そんなガレットに、心強いどころか最強の助っ人が現れます。誰あろう、ご存じギディオン・フェル博士。二人は旧知の仲なんですね。
アガサ・クリスティの戯曲で、ある登場人物がサンドイッチを食べ続けるという設定があります。本書のフェル博士は勝るとも劣らない健啖ぶり、午後2時を回ってから1ダースのサンドイッチと大ジョッキのビールを少なくとも5杯、返す刀で8時には夕食が供されるんですから。どこもかしこも風をはらんだ帆のように膨れ上がっている、その体形を維持するためにはそれくらい当然なのかもしれません。
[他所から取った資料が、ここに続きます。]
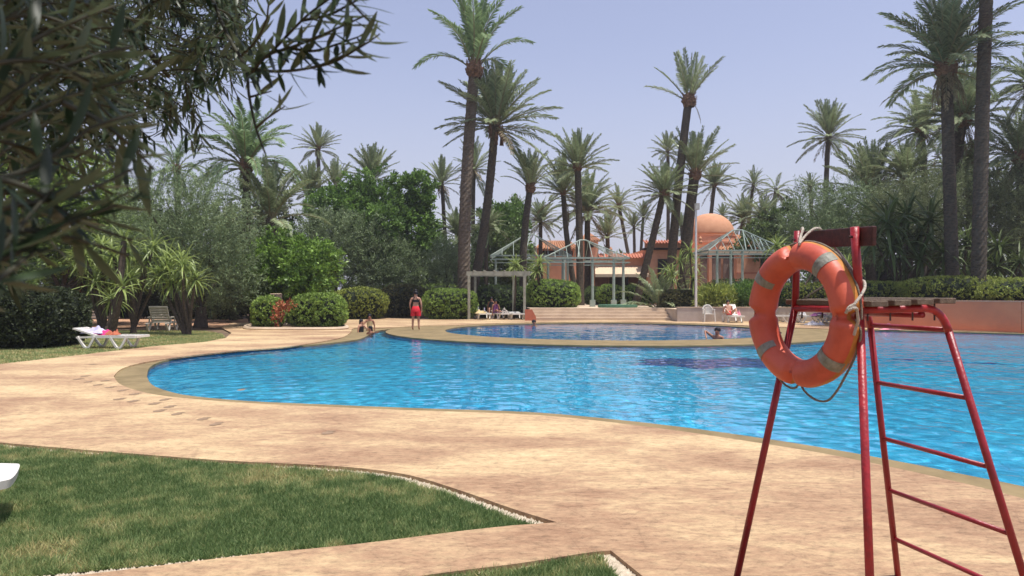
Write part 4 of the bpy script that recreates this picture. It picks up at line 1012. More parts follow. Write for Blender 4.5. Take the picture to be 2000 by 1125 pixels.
yucca('many-headed yucca tree in the middle of the left group, leaves lit from above', 28.6, [(285,505),(255,495),(300,480),(270,540),(240,525),(315,500),(228,500)], 262, 34, 1.0)
yucca('yucca tree at the left of the group beside the brick pillar', 29, [(212,520),(185,500),(205,550),(165,520),(195,480),(150,490)], 206, 34, 1.0)
yucca('yucca tree with fat dark trunk behind the white lounger', 27, [(235,470),(250,560),(215,585)], 214, 30, .9, r=.13)
yucca('yucca clump with bright heads left of the light pole', 44.5, [(1342,490),(1325,510),(1362,518),(1310,535),(1350,545)], 1345, 30, 1.0, .65)
yucca('yucca with pale leaves in front of the leaning palm by the building', 46, [(1300,530),(1318,548)], 1300, 26, .9, .65)
yucca('single-headed yucca behind the pergola', 44.8, [(1007,518)], 1007, 44, 1.05)
yucca('single-headed yucca at the right end of the pergola', 45.2, [(1053,512),(1048,530)], 1054, 34, 1.05)
yucca('yucca clump with long hanging leaves just right of the lifeguard chair backrest', 36, [(1720,435),(1750,425),(1785,420),(1820,430),(1765,465),(1805,470),(1735,480),(1700,465),(1785,505),(1830,495)], 1765, 29, 2.1, 1.1, r=.05, m='yucca_d')
yucca('yucca clump left of the lifeguard chair post, above the lifebuoy', 41, [(1515,480),(1530,520),(1620,490),(1645,520)], 1560, 36, 1.2, 1.0)
yucca('dark yucca clump between the two big right trunks', 37.5, [(1880,470),(1860,500),(1895,520)], 1880, 40, 1.5, 1.1, m='yucca_d')
yucca('yucca clump right of the bare trunk at the edge', 37, [(1960,480),(1990,510),(1945,520)], 1965, 40, 1.5, 1.1, m='yucca_d')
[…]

ならば推理も牛の歩みかといえば、とんでもない。深夜にエリオット副警視長ともども緑樹館を訪れたかと思うと、あくる夜には真犯人逮捕に至る。つまり、その前に真相を見抜き段取りしていたわけですよ。『本陣殺人事件』の金田一耕助ばり、まさに電光石火の早業です。
中西裕さんの解説「カーのホームズ愛」は、本書ばかりかカー/ディクスン作品の随所に顔を出すシャーロック・ホームズシリーズのキャラクターに注目した、興味深い内容です。執筆のためにいったいどれだけ読まれたのでしょう。言及されていない書目のほうが多いくらいのはずですからね。
解説は、カーのホームズ愛、ドイル愛の捜索を今後も続けると結ばれています。読者の皆さんにも捜索の愉しみを味わっていただければ幸甚に存じます。